■ AVAILABLE DATA
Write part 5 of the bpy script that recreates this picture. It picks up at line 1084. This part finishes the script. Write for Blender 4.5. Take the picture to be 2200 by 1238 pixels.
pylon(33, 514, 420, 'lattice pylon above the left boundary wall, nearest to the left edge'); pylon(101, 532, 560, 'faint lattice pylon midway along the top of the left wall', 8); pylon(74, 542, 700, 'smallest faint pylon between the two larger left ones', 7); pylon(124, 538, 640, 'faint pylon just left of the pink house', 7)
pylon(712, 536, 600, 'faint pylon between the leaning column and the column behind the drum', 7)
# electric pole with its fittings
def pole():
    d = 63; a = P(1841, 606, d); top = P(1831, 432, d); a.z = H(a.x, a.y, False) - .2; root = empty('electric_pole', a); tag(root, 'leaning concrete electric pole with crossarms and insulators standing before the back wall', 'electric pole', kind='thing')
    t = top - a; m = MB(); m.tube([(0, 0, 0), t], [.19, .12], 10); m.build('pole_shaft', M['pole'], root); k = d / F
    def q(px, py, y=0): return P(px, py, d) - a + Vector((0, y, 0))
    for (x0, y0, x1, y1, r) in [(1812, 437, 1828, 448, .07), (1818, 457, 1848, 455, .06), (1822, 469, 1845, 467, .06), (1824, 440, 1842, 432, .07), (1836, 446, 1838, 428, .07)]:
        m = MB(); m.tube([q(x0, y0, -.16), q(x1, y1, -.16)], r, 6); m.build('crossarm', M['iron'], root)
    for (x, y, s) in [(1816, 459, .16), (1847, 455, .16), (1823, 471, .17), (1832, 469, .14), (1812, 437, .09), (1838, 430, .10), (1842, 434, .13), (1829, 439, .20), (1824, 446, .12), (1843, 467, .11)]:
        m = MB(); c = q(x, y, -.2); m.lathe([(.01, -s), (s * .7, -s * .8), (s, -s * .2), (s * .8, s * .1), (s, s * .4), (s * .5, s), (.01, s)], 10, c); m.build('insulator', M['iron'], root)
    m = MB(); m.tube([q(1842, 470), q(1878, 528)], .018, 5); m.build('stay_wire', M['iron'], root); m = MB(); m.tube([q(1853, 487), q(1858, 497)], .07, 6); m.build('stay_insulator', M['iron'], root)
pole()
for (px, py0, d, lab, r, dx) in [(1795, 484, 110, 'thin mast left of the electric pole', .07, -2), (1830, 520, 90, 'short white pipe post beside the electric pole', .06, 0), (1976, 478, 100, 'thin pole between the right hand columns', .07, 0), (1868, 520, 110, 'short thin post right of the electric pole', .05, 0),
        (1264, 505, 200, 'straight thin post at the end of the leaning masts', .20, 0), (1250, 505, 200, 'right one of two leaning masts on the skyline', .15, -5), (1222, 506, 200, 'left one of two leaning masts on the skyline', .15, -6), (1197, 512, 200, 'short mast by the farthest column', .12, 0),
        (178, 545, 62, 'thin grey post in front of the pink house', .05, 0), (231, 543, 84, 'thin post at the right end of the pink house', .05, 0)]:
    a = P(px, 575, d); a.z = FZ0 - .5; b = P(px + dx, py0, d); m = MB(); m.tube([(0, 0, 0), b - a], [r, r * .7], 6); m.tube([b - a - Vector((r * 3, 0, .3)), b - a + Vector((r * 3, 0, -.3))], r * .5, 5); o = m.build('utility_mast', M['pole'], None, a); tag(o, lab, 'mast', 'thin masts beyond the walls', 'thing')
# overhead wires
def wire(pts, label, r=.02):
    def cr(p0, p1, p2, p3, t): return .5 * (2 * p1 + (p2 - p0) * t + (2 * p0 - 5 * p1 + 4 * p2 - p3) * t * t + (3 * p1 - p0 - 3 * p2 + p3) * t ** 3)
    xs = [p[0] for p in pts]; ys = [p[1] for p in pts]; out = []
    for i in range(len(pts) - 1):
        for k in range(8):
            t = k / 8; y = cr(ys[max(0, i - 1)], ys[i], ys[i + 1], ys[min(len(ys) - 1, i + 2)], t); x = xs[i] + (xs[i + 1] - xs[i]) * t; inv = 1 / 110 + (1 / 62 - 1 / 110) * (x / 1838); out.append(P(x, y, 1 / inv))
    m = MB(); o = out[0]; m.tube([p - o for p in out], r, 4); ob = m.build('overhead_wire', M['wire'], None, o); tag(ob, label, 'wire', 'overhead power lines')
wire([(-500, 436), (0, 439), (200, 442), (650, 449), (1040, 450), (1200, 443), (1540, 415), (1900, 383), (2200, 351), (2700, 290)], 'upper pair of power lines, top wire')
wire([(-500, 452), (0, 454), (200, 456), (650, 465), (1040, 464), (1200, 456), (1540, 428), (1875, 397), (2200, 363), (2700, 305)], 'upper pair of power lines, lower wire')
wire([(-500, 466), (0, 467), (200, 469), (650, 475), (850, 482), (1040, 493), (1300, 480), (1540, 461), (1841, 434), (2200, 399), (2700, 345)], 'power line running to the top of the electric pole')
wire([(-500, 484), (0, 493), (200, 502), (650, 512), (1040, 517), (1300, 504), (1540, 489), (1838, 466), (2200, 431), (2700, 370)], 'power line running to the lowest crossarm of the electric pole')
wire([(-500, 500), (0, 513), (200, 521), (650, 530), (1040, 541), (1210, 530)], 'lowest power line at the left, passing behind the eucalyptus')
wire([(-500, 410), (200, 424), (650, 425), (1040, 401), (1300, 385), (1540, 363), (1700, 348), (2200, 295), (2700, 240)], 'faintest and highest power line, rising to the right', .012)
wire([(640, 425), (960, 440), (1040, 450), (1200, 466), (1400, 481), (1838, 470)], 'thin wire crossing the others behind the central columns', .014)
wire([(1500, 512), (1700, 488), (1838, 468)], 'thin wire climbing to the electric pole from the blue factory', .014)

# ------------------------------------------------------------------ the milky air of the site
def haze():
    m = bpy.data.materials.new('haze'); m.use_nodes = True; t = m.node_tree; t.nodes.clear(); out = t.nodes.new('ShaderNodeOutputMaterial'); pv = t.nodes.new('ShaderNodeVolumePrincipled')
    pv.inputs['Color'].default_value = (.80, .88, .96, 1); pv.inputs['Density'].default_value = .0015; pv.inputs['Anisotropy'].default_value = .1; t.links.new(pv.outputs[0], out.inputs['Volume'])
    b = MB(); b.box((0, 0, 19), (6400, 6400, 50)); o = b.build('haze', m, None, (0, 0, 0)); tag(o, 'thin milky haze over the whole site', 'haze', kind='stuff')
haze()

■ INSTRUCTION
Reproduce each line verbatim.

■ ANSWER TO THE TASK
Write part 5 of the bpy script that recreates this picture. It picks up at line 1084. This part finishes the script. Write for Blender 4.5. Take the picture to be 2200 by 1238 pixels.
pylon(33, 514, 420, 'lattice pylon above the left boundary wall, nearest to the left edge'); pylon(101, 532, 560, 'faint lattice pylon midway along the top of the left wall', 8); pylon(74, 542, 700, 'smallest faint pylon between the two larger left ones', 7); pylon(124, 538, 640, 'faint pylon just left of the pink house', 7)
pylon(712, 536, 600, 'faint pylon between the leaning column and the column behind the drum', 7)
# electric pole with its fittings
def pole():
    d = 63; a = P(1841, 606, d); top = P(1831, 432, d); a.z = H(a.x, a.y, False) - .2; root = empty('electric_pole', a); tag(root, 'leaning concrete electric pole with crossarms and insulators standing before the back wall', 'electric pole', kind='thing')
    t = top - a; m = MB(); m.tube([(0, 0, 0), t], [.19, .12], 10); m.build('pole_shaft', M['pole'], root); k = d / F
    def q(px, py, y=0): return P(px, py, d) - a + Vector((0, y, 0))
    for (x0, y0, x1, y1, r) in [(1812, 437, 1828, 448, .07), (1818, 457, 1848, 455, .06), (1822, 469, 1845, 467, .06), (1824, 440, 1842, 432, .07), (1836, 446, 1838, 428, .07)]:
        m = MB(); m.tube([q(x0, y0, -.16), q(x1, y1, -.16)], r, 6); m.build('crossarm', M['iron'], root)
    for (x, y, s) in [(1816, 459, .16), (1847, 455, .16), (1823, 471, .17), (1832, 469, .14), (1812, 437, .09), (1838, 430, .10), (1842, 434, .13), (1829, 439, .20), (1824, 446, .12), (1843, 467, .11)]:
        m = MB(); c = q(x, y, -.2); m.lathe([(.01, -s), (s * .7, -s * .8), (s, -s * .2), (s * .8, s * .1), (s, s * .4), (s * .5, s), (.01, s)], 10, c); m.build('insulator', M['iron'], root)
    m = MB(); m.tube([q(1842, 470), q(1878, 528)], .018, 5); m.build('stay_wire', M['iron'], root); m = MB(); m.tube([q(1853, 487), q(1858, 497)], .07, 6); m.build('stay_insulator', M['iron'], root)
pole()
for (px, py0, d, lab, r, dx) in [(1795, 484, 110, 'thin mast left of the electric pole', .07, -2), (1830, 520, 90, 'short white pipe post beside the electric pole', .06, 0), (1976, 478, 100, 'thin pole between the right hand columns', .07, 0), (1868, 520, 110, 'short thin post right of the electric pole', .05, 0),
        (1264, 505, 200, 'straight thin post at the end of the leaning masts', .20, 0), (1250, 505, 200, 'right one of two leaning masts on the skyline', .15, -5), (1222, 506, 200, 'left one of two leaning masts on the skyline', .15, -6), (1197, 512, 200, 'short mast by the farthest column', .12, 0),
        (178, 545, 62, 'thin grey post in front of the pink house', .05, 0), (231, 543, 84, 'thin post at the right end of the pink house', .05, 0)]:
    a = P(px, 575, d); a.z = FZ0 - .5; b = P(px + dx, py0, d); m = MB(); m.tube([(0, 0, 0), b - a], [r, r * .7], 6); m.tube([b - a - Vector((r * 3, 0, .3)), b - a + Vector((r * 3, 0, -.3))], r * .5, 5); o = m.build('utility_mast', M['pole'], None, a); tag(o, lab, 'mast', 'thin masts beyond the walls', 'thing')
# overhead wires
def wire(pts, label, r=.02):
    def cr(p0, p1, p2, p3, t): return .5 * (2 * p1 + (p2 - p0) * t + (2 * p0 - 5 * p1 + 4 * p2 - p3) * t * t + (3 * p1 - p0 - 3 * p2 + p3) * t ** 3)
    xs = [p[0] for p in pts]; ys = [p[1] for p in pts]; out = []
    for i in range(len(pts) - 1):
        for k in range(8):
            t = k / 8; y = cr(ys[max(0, i - 1)], ys[i], ys[i + 1], ys[min(len(ys) - 1, i + 2)], t); x = xs[i] + (xs[i + 1] - xs[i]) * t; inv = 1 / 110 + (1 / 62 - 1 / 110) * (x / 1838); out.append(P(x, y, 1 / inv))
    m = MB(); o = out[0]; m.tube([p - o for p in out], r, 4); ob = m.build('overhead_wire', M['wire'], None, o); tag(ob, label, 'wire', 'overhead power lines')
wire([(-500, 436), (0, 439), (200, 442), (650, 449), (1040, 450), (1200, 443), (1540, 415), (1900, 383), (2200, 351), (2700, 290)], 'upper pair of power lines, top wire')
wire([(-500, 452), (0, 454), (200, 456), (650, 465), (1040, 464), (1200, 456), (1540, 428), (1875, 397), (2200, 363), (2700, 305)], 'upper pair of power lines, lower wire')
wire([(-500, 466), (0, 467), (200, 469), (650, 475), (850, 482), (1040, 493), (1300, 480), (1540, 461), (1841, 434), (2200, 399), (2700, 345)], 'power line running to the top of the electric pole')
wire([(-500, 484), (0, 493), (200, 502), (650, 512), (1040, 517), (1300, 504), (1540, 489), (1838, 466), (2200, 431), (2700, 370)], 'power line running to the lowest crossarm of the electric pole')
wire([(-500, 500), (0, 513), (200, 521), (650, 530), (1040, 541), (1210, 530)], 'lowest power line at the left, passing behind the eucalyptus')
wire([(-500, 410), (200, 424), (650, 425), (1040, 401), (1300, 385), (1540, 363), (1700, 348), (2200, 295), (2700, 240)], 'faintest and highest power line, rising to the right', .012)
wire([(640, 425), (960, 440), (1040, 450), (1200, 466), (1400, 481), (1838, 470)], 'thin wire crossing the others behind the central columns', .014)
wire([(1500, 512), (1700, 488), (1838, 468)], 'thin wire climbing to the electric pole from the blue factory', .014)

# ------------------------------------------------------------------ the milky air of the site
def haze():
    m = bpy.data.materials.new('haze'); m.use_nodes = True; t = m.node_tree; t.nodes.clear(); out = t.nodes.new('ShaderNodeOutputMaterial'); pv = t.nodes.new('ShaderNodeVolumePrincipled')
    pv.inputs['Color'].default_value = (.80, .88, .96, 1); pv.inputs['Density'].default_value = .0015; pv.inputs['Anisotropy'].default_value = .1; t.links.new(pv.outputs[0], out.inputs['Volume'])
    b = MB(); b.box((0, 0, 19), (6400, 6400, 50)); o = b.build('haze', m, None, (0, 0, 0)); tag(o, 'thin milky haze over the whole site', 'haze', kind='stuff')
haze()